- **Source material**:
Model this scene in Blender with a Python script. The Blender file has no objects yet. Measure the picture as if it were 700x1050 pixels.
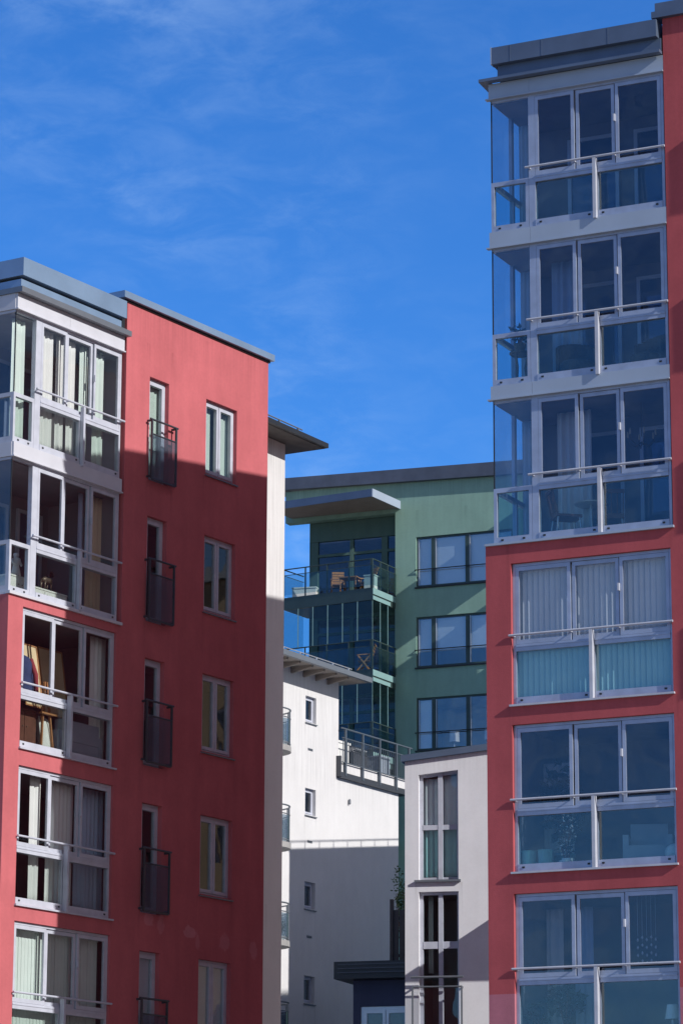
import bpy, bmesh, math, random
from mathutils import Vector, Matrix

random.seed(7)
R = math.radians
sc = bpy.context.scene
COL = sc.collection

# ------------------------------------------------------------------ materials
MATS = {}


def nodes_of(name):
    m = bpy.data.materials.new(name)
    m.use_nodes = True
    nt = m.node_tree
    return m, nt, nt.nodes, nt.links, nt.nodes['Principled BSDF']


def plain(name, col, rough=0.5, metal=0.0, var=0.06, scale=3.0, bump=0.0, bscale=60.0, spec=0.5):
    """paint or metal with a faint uneven tone and an optional grain"""
    m, nt, N, K, b = nodes_of(name)
    b.inputs['Roughness'].default_value = rough
    b.inputs['Metallic'].default_value = metal
    b.inputs['Specular IOR Level'].default_value = spec
    tc = N.new('ShaderNodeTexCoord')
    nz = N.new('ShaderNodeTexNoise')
    nz.inputs['Scale'].default_value = scale
    nz.inputs['Detail'].default_value = 6
    K.new(tc.outputs['Object'], nz.inputs['Vector'])
    mr = N.new('ShaderNodeMapRange')
    mr.inputs['From Min'].default_value = 0.3
    mr.inputs['From Max'].default_value = 0.7
    mr.inputs['To Min'].default_value = 1 - var
    mr.inputs['To Max'].default_value = 1 + var
    K.new(nz.outputs['Fac'], mr.inputs['Value'])
    mx = N.new('ShaderNodeVectorMath')
    mx.operation = 'SCALE'
    mx.inputs[0].default_value = col
    K.new(mr.outputs['Result'], mx.inputs['Scale'])
    K.new(mx.outputs['Vector'], b.inputs['Base Color'])
    if bump:
        n2 = N.new('ShaderNodeTexNoise')
        n2.inputs['Scale'].default_value = bscale
        n2.inputs['Detail'].default_value = 4
        K.new(tc.outputs['Object'], n2.inputs['Vector'])
        bp = N.new('ShaderNodeBump')
        bp.inputs['Strength'].default_value = bump
        bp.inputs['Distance'].default_value = 0.01
        K.new(n2.outputs['Fac'], bp.inputs['Height'])
        K.new(bp.outputs['Normal'], b.inputs['Normal'])
    MATS[name] = m
    return m


def plaster(name, col, var=0.07, streak=0.06, patches=None, base=None, drips=None, grime=None):
    """rendered wall: trowel mottling, faint rain streaks, repair patches, another tone on the base storey"""
    m, nt, N, K, b = nodes_of(name)
    b.inputs['Roughness'].default_value = 0.9
    b.inputs['Specular IOR Level'].default_value = 0.2
    tc = N.new('ShaderNodeTexCoord')

    def noise(sx, sy, sz, scale, det=5):
        mp = N.new('ShaderNodeMapping')
        mp.inputs['Scale'].default_value = (sx, sy, sz)
        K.new(tc.outputs['Object'], mp.inputs['Vector'])
        n = N.new('ShaderNodeTexNoise')
        n.inputs['Scale'].default_value = scale
        n.inputs['Detail'].default_value = det
        K.new(mp.outputs['Vector'], n.inputs['Vector'])
        return n.outputs['Fac']

    def rng(sock, a, bb, lo, hi):
        r = N.new('ShaderNodeMapRange')
        r.inputs['From Min'].default_value = a
        r.inputs['From Max'].default_value = bb
        r.inputs['To Min'].default_value = lo
        r.inputs['To Max'].default_value = hi
        K.new(sock, r.inputs['Value'])
        return r.outputs['Result']

    def mul(a, bb):
        r = N.new('ShaderNodeMath')
        r.operation = 'MULTIPLY'
        K.new(a, r.inputs[0])
        K.new(bb, r.inputs[1])
        return r.outputs[0]
    f1 = rng(noise(1, 1, 1, 0.8), 0.3, 0.7, 1 - var, 1 + var)
    f2 = rng(noise(3.0, 3.0, 0.18, 1.0), 0.35, 0.7, 1 - streak, 1 + streak)
    f3 = rng(noise(1, 1, 1, 14.0), 0.3, 0.7, 1 - var * 0.5, 1 + var * 0.5)
    f4 = rng(noise(1.0, 1.0, 0.6, 3.2, 7), 0.3, 0.7, 1 - var * 0.7, 1 + var * 0.7)
    f = mul(mul(mul(f1, f2), f3), f4)
    colsock = None
    rgb = N.new('ShaderNodeRGB')
    rgb.outputs[0].default_value = (*col, 1)
    colsock = rgb.outputs[0]

    def mixc(a, c, fac):
        x = N.new('ShaderNodeMix')
        x.data_type = 'RGBA'
        K.new(fac, x.inputs['Factor'])
        K.new(a, x.inputs['A'])
        x.inputs['B'].default_value = (*c, 1)
        return x.outputs['Result']
    sep = N.new('ShaderNodeSeparateXYZ')
    K.new(tc.outputs['Object'], sep.inputs[0])
    if base:
        zc, c2 = base
        lt = N.new('ShaderNodeMath')
        lt.operation = 'LESS_THAN'
        K.new(sep.outputs['Z'], lt.inputs[0])
        lt.inputs[1].default_value = zc
        colsock = mixc(colsock, c2, lt.outputs[0])
    for (px, pz, rx, rz, c2, amt) in (patches or []):
        mp = N.new('ShaderNodeMapping')
        mp.inputs['Location'].default_value = (-px / rx, 0, -pz / rz)
        mp.inputs['Scale'].default_value = (1 / rx, 0, 1 / rz)
        K.new(tc.outputs['Object'], mp.inputs['Vector'])
        ln = N.new('ShaderNodeVectorMath')
        ln.operation = 'LENGTH'
        K.new(mp.outputs['Vector'], ln.inputs[0])
        ad = N.new('ShaderNodeMath')
        ad.operation = 'ADD'
        K.new(ln.outputs['Value'], ad.inputs[0])
        K.new(rng(noise(1, 1, 1, 9.0), 0.3, 0.7, -0.3, 0.3), ad.inputs[1])
        colsock = mixc(colsock, c2, rng(ad.outputs[0], 1.05, 0.85, 0, amt))
    def op(kind, a, bb=None):
        r = N.new('ShaderNodeMath')
        r.operation = kind
        for i, v in enumerate((a, bb)):
            if v is None:
                continue
            if isinstance(v, (int, float)):
                r.inputs[i].default_value = v
            else:
                K.new(v, r.inputs[i])
        return r.outputs[0]
    run = rng(noise(16.0, 16.0, 0.5, 1.0, 3), 0.42, 0.68, 0.0, 1.0)
    # rain runs below the ends of sills: columns at xs, repeated every storey
    for (xs, z0, pitch, length, half, amt) in (drips or []):
        d = op('MODULO', op('ADD', op('SUBTRACT', z0, sep.outputs['Z']), pitch * 20), pitch)
        fade = op('POWER', rng(d, 0.0, length, 1.0, 0.0), 1.5)
        col_ = None
        for x in xs:
            m_ = rng(op('ABSOLUTE', op('SUBTRACT', sep.outputs['X'], x)), half, half * 0.3, 0.0, 1.0)
            col_ = m_ if col_ is None else op('MAXIMUM', col_, m_)
        k_ = op('MULTIPLY', op('MULTIPLY', fade, col_), run)
        f = mul(f, rng(k_, 0.0, 1.0, 1.0, 1.0 - amt))
    # grime washed down from a roof edge
    for (z0, length, amt) in (grime or []):
        g_ = op('POWER', rng(op('SUBTRACT', z0, sep.outputs['Z']), 0.0, length, 1.0, 0.0), 1.6)
        f = mul(f, rng(op('MULTIPLY', g_, run), 0.0, 1.0, 1.0, 1.0 - amt))
    mx = N.new('ShaderNodeVectorMath')
    mx.operation = 'SCALE'
    K.new(colsock, mx.inputs[0])
    K.new(f, mx.inputs['Scale'])
    K.new(mx.outputs['Vector'], b.inputs['Base Color'])
    bp = N.new('ShaderNodeBump')
    bp.inputs['Strength'].default_value = 0.35
    bp.inputs['Distance'].default_value = 0.008
    K.new(noise(1, 1, 1, 45.0), bp.inputs['Height'])
    K.new(bp.outputs['Normal'], b.inputs['Normal'])
    MATS[name] = m
    return m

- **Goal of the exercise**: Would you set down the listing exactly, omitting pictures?

- **Response to this task**:
Model this scene in Blender with a Python script. The Blender file has no objects yet. Measure the picture as if it were 700x1050 pixels.
import bpy, bmesh, math, random
from mathutils import Vector, Matrix

random.seed(7)
R = math.radians
sc = bpy.context.scene
COL = sc.collection

# ------------------------------------------------------------------ materials
MATS = {}


def nodes_of(name):
    m = bpy.data.materials.new(name)
    m.use_nodes = True
    nt = m.node_tree
    return m, nt, nt.nodes, nt.links, nt.nodes['Principled BSDF']


def plain(name, col, rough=0.5, metal=0.0, var=0.06, scale=3.0, bump=0.0, bscale=60.0, spec=0.5):
    """paint or metal with a faint uneven tone and an optional grain"""
    m, nt, N, K, b = nodes_of(name)
    b.inputs['Roughness'].default_value = rough
    b.inputs['Metallic'].default_value = metal
    b.inputs['Specular IOR Level'].default_value = spec
    tc = N.new('ShaderNodeTexCoord')
    nz = N.new('ShaderNodeTexNoise')
    nz.inputs['Scale'].default_value = scale
    nz.inputs['Detail'].default_value = 6
    K.new(tc.outputs['Object'], nz.inputs['Vector'])
    mr = N.new('ShaderNodeMapRange')
    mr.inputs['From Min'].default_value = 0.3
    mr.inputs['From Max'].default_value = 0.7
    mr.inputs['To Min'].default_value = 1 - var
    mr.inputs['To Max'].default_value = 1 + var
    K.new(nz.outputs['Fac'], mr.inputs['Value'])
    mx = N.new('ShaderNodeVectorMath')
    mx.operation = 'SCALE'
    mx.inputs[0].default_value = col
    K.new(mr.outputs['Result'], mx.inputs['Scale'])
    K.new(mx.outputs['Vector'], b.inputs['Base Color'])
    if bump:
        n2 = N.new('ShaderNodeTexNoise')
        n2.inputs['Scale'].default_value = bscale
        n2.inputs['Detail'].default_value = 4
        K.new(tc.outputs['Object'], n2.inputs['Vector'])
        bp = N.new('ShaderNodeBump')
        bp.inputs['Strength'].default_value = bump
        bp.inputs['Distance'].default_value = 0.01
        K.new(n2.outputs['Fac'], bp.inputs['Height'])
        K.new(bp.outputs['Normal'], b.inputs['Normal'])
    MATS[name] = m
    return m


def plaster(name, col, var=0.07, streak=0.06, patches=None, base=None, drips=None, grime=None):
    """rendered wall: trowel mottling, faint rain streaks, repair patches, another tone on the base storey"""
    m, nt, N, K, b = nodes_of(name)
    b.inputs['Roughness'].default_value = 0.9
    b.inputs['Specular IOR Level'].default_value = 0.2
    tc = N.new('ShaderNodeTexCoord')

    def noise(sx, sy, sz, scale, det=5):
        mp = N.new('ShaderNodeMapping')
        mp.inputs['Scale'].default_value = (sx, sy, sz)
        K.new(tc.outputs['Object'], mp.inputs['Vector'])
        n = N.new('ShaderNodeTexNoise')
        n.inputs['Scale'].default_value = scale
        n.inputs['Detail'].default_value = det
        K.new(mp.outputs['Vector'], n.inputs['Vector'])
        return n.outputs['Fac']

    def rng(sock, a, bb, lo, hi):
        r = N.new('ShaderNodeMapRange')
        r.inputs['From Min'].default_value = a
        r.inputs['From Max'].default_value = bb
        r.inputs['To Min'].default_value = lo
        r.inputs['To Max'].default_value = hi
        K.new(sock, r.inputs['Value'])
        return r.outputs['Result']

    def mul(a, bb):
        r = N.new('ShaderNodeMath')
        r.operation = 'MULTIPLY'
        K.new(a, r.inputs[0])
        K.new(bb, r.inputs[1])
        return r.outputs[0]
    f1 = rng(noise(1, 1, 1, 0.8), 0.3, 0.7, 1 - var, 1 + var)
    f2 = rng(noise(3.0, 3.0, 0.18, 1.0), 0.35, 0.7, 1 - streak, 1 + streak)
    f3 = rng(noise(1, 1, 1, 14.0), 0.3, 0.7, 1 - var * 0.5, 1 + var * 0.5)
    f4 = rng(noise(1.0, 1.0, 0.6, 3.2, 7), 0.3, 0.7, 1 - var * 0.7, 1 + var * 0.7)
    f = mul(mul(mul(f1, f2), f3), f4)
    colsock = None
    rgb = N.new('ShaderNodeRGB')
    rgb.outputs[0].default_value = (*col, 1)
    colsock = rgb.outputs[0]

    def mixc(a, c, fac):
        x = N.new('ShaderNodeMix')
        x.data_type = 'RGBA'
        K.new(fac, x.inputs['Factor'])
        K.new(a, x.inputs['A'])
        x.inputs['B'].default_value = (*c, 1)
        return x.outputs['Result']
    sep = N.new('ShaderNodeSeparateXYZ')
    K.new(tc.outputs['Object'], sep.inputs[0])
    if base:
        zc, c2 = base
        lt = N.new('ShaderNodeMath')
        lt.operation = 'LESS_THAN'
        K.new(sep.outputs['Z'], lt.inputs[0])
        lt.inputs[1].default_value = zc
        colsock = mixc(colsock, c2, lt.outputs[0])
    for (px, pz, rx, rz, c2, amt) in (patches or []):
        mp = N.new('ShaderNodeMapping')
        mp.inputs['Location'].default_value = (-px / rx, 0, -pz / rz)
        mp.inputs['Scale'].default_value = (1 / rx, 0, 1 / rz)
        K.new(tc.outputs['Object'], mp.inputs['Vector'])
        ln = N.new('ShaderNodeVectorMath')
        ln.operation = 'LENGTH'
        K.new(mp.outputs['Vector'], ln.inputs[0])
        ad = N.new('ShaderNodeMath')
        ad.operation = 'ADD'
        K.new(ln.outputs['Value'], ad.inputs[0])
        K.new(rng(noise(1, 1, 1, 9.0), 0.3, 0.7, -0.3, 0.3), ad.inputs[1])
        colsock = mixc(colsock, c2, rng(ad.outputs[0], 1.05, 0.85, 0, amt))
    def op(kind, a, bb=None):
        r = N.new('ShaderNodeMath')
        r.operation = kind
        for i, v in enumerate((a, bb)):
            if v is None:
                continue
            if isinstance(v, (int, float)):
                r.inputs[i].default_value = v
            else:
                K.new(v, r.inputs[i])
        return r.outputs[0]
    run = rng(noise(16.0, 16.0, 0.5, 1.0, 3), 0.42, 0.68, 0.0, 1.0)
    # rain runs below the ends of sills: columns at xs, repeated every storey
    for (xs, z0, pitch, length, half, amt) in (drips or []):
        d = op('MODULO', op('ADD', op('SUBTRACT', z0, sep.outputs['Z']), pitch * 20), pitch)
        fade = op('POWER', rng(d, 0.0, length, 1.0, 0.0), 1.5)
        col_ = None
        for x in xs:
            m_ = rng(op('ABSOLUTE', op('SUBTRACT', sep.outputs['X'], x)), half, half * 0.3, 0.0, 1.0)
            col_ = m_ if col_ is None else op('MAXIMUM', col_, m_)
        k_ = op('MULTIPLY', op('MULTIPLY', fade, col_), run)
        f = mul(f, rng(k_, 0.0, 1.0, 1.0, 1.0 - amt))
    # grime washed down from a roof edge
    for (z0, length, amt) in (grime or []):
        g_ = op('POWER', rng(op('SUBTRACT', z0, sep.outputs['Z']), 0.0, length, 1.0, 0.0), 1.6)
        f = mul(f, rng(op('MULTIPLY', g_, run), 0.0, 1.0, 1.0, 1.0 - amt))
    mx = N.new('ShaderNodeVectorMath')
    mx.operation = 'SCALE'
    K.new(colsock, mx.inputs[0])
    K.new(f, mx.inputs['Scale'])
    K.new(mx.outputs['Vector'], b.inputs['Base Color'])
    bp = N.new('ShaderNodeBump')
    bp.inputs['Strength'].default_value = 0.35
    bp.inputs['Distance'].default_value = 0.008
    K.new(noise(1, 1, 1, 45.0), bp.inputs['Height'])
    K.new(bp.outputs['Normal'], b.inputs['Normal'])
    MATS[name] = m
    return m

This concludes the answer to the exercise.